8時、起床。昨夜はしゃぶしゃぶの食べ放題だったので、今日は朝食を抜く。ブログを更新し、10時前に家を出る。東京都写真美術館で年末からやっていたスナップショットの2つの展示会の最終日なのだ。混雑が予想されるので、午前中に見物しようと出かけたわけであるが、とくに混んではいなかった。
スナップショットというのは日常を切り取った作品だが、とくに私が好むのはストリート・スナップである。たとえば、上の二枚の写真は今日撮ったものだが、もしそこに人が写っていなければ物足りない、と私は(たぶん多くの人も)感じるだろう。人へのまなざし。ただし、ここでは人は風景の一部である。風景の一部という役割に留まっている。留めているのは私である。木村伊兵衛なら、臼井薫なら、土田ヒロミなら、森山大道なら、人を主役にした写真を撮る。被写体としての人に全身でぶつかっていく。それがプロの写真家だ。少なくともある時代までの写真家はそうだった。しかし、現代の若い写真家は、私と同じように(もちろん技術はずっと高いが)人を風景の一部にしたストリート・スナップを撮る傾向がある。確かに他人にカメラを向けるという行為がしにくい時代になった。しかし決して他者への関心そのものが希薄になったわけではないことは、いま列記した写真家の作品の人気の高さが証明している。
写真展を見終えて、五反田から池上線に乗り換えて、池上へ。「薫風」で昼食をとる。本日のランチのキャベツ入りハンバーグを注文。ハンバーグの横のマヨネーズはサラダ用なのかハンバーグ用なのか迷ったが、キャベツ入りのハンバーグはどこかしらお好み焼きの食感があったのでハンバーグに付けて食べてみたら、ますますお好み焼き風味になった。腹ペコだったので、あっという間に平らげた。
「薫風」の後は「甘味あらい」。これが最近のお決まりのコースである。先週に続いてあん豆寒を注文する。豆寒の寒天抜き(つまり豆だけ)を注文する客というのはいますかとご主人に尋ねたところ、一瞬天を仰いで、「いらっしゃいませんね」と言った。池波正太郎のエッセーに豆寒の寒天抜きというのが出てきた記憶があるのだが(山口瞳のエッセーだったかもしれない)、寒天がないと豆だけで器を満たさなくてはならないから、きっと値段は豆寒よりも高くなるのではなかろうか。逆に豆寒の豆抜き(つまり寒天だけ)というのは小さな子供が好みそうだが(ゼリーみたいで)、値段は安いに違いない。あん豆寒を食べ終わって、もうじきメニューからなくなるかもしれないお雑煮を追加注文する。ハンバーグをさっき食べたばかりでと思われるだろうが、写真で見ると大きさがわからないが、小振りのお椀なので、十分いけるのである。

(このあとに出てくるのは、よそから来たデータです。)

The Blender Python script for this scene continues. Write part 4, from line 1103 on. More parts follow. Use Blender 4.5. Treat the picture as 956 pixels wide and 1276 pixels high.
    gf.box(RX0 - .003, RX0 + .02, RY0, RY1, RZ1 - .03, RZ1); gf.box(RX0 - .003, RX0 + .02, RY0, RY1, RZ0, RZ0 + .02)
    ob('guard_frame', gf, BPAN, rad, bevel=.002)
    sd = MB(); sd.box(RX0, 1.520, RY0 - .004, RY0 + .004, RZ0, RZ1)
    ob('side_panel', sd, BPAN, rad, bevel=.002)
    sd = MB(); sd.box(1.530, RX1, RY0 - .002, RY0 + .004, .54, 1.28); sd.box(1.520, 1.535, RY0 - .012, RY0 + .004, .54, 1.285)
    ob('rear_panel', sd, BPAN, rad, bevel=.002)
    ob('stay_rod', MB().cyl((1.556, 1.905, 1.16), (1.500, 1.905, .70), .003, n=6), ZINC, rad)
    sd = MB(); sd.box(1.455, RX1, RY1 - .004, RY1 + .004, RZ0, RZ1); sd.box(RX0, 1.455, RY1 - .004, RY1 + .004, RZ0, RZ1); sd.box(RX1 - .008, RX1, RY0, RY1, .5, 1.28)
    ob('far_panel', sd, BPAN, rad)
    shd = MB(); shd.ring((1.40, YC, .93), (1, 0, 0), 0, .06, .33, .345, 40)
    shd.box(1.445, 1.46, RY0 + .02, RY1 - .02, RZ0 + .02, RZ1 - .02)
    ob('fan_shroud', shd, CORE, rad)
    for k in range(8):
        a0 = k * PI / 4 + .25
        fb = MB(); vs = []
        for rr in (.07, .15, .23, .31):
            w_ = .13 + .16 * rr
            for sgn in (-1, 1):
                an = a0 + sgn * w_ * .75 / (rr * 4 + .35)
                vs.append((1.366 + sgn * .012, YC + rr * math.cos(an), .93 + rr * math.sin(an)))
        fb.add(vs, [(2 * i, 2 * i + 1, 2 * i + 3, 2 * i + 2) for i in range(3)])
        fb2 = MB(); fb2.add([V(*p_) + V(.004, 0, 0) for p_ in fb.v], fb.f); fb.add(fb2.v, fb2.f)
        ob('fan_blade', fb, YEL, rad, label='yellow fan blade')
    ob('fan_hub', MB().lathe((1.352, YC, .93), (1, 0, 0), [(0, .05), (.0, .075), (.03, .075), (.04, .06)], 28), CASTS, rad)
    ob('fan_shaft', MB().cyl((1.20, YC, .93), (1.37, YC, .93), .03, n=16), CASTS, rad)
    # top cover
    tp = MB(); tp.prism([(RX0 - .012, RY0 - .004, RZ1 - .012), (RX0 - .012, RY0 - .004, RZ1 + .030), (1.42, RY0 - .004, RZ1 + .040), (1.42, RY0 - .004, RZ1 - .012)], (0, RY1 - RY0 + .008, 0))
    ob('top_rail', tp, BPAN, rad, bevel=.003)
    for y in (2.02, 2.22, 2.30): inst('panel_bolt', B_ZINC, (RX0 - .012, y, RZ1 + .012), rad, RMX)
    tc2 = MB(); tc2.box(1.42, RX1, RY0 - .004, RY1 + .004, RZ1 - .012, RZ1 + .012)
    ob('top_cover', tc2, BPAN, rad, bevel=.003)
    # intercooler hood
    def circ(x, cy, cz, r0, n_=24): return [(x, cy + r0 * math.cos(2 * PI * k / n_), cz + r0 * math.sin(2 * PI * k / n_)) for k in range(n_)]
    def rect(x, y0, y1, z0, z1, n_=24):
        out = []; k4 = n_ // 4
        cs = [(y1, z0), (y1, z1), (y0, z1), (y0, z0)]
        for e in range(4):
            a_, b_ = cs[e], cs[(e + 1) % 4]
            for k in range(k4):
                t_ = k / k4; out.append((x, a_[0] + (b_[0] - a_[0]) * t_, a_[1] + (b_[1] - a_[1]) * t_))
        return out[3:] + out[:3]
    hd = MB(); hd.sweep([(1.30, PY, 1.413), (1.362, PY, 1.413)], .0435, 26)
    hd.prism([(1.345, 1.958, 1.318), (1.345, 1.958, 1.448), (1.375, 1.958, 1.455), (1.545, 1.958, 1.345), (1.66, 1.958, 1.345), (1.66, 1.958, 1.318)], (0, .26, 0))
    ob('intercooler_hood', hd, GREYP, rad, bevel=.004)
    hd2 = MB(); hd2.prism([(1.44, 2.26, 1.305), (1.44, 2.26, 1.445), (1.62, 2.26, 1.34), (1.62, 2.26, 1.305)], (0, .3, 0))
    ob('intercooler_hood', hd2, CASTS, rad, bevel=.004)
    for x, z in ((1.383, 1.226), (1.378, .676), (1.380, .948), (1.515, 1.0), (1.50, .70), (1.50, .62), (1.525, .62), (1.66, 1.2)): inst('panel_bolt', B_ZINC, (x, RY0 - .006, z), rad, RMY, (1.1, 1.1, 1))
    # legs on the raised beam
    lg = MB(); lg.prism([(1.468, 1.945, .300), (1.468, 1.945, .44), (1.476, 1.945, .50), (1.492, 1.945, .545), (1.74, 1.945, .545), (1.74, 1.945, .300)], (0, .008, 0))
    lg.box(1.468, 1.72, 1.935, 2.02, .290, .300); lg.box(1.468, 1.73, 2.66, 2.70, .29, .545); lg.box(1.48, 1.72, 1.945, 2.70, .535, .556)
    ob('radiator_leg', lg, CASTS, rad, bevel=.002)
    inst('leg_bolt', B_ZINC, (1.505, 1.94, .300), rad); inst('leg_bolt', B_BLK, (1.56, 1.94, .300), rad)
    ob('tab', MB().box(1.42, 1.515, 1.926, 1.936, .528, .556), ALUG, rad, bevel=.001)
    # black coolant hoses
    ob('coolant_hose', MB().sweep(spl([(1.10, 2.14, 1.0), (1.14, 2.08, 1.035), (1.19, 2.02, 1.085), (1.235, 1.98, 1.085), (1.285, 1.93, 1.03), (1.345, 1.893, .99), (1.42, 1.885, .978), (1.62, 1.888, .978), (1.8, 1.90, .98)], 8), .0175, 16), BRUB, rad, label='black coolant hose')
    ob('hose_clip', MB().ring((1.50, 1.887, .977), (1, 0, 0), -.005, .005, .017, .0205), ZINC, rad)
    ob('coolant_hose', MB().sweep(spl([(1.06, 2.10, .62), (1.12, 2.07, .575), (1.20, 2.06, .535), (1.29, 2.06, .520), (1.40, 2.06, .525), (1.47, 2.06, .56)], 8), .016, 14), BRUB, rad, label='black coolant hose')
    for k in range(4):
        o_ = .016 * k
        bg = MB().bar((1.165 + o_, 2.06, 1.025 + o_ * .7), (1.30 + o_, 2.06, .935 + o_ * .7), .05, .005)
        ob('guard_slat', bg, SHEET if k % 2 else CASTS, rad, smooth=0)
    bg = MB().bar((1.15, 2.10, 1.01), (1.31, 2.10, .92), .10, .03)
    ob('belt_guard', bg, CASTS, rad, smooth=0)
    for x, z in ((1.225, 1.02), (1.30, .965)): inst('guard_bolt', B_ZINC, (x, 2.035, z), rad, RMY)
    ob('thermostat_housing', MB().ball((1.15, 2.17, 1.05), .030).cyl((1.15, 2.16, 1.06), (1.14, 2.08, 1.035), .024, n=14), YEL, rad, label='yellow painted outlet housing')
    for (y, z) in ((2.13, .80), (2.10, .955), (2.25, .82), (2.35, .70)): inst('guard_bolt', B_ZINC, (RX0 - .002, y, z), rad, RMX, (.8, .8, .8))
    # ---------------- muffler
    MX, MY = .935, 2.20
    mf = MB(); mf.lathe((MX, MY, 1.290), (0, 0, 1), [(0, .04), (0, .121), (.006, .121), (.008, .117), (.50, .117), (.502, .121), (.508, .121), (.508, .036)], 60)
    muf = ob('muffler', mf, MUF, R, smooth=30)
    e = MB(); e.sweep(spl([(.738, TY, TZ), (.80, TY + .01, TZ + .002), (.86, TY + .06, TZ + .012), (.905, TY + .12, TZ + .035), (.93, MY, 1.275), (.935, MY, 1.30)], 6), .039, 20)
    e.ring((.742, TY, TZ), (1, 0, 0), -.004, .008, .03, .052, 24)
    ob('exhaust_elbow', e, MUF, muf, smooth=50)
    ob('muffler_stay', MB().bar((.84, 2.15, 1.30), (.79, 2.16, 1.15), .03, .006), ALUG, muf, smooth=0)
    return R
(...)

池上駅前商店街の古本の「大黒」で、真鍋博『絵でみる20年後の日本』(日本生産性本部、1966年)と長谷部卓也『カストリ文化考』(三一書房、1969年)を購入。どちらも1500円。古本らしい古本である。真鍋が描いた20年後の日本からさらに20数年が経った時代にわれわれは生きている。
まだバスもあるし、自転車もある。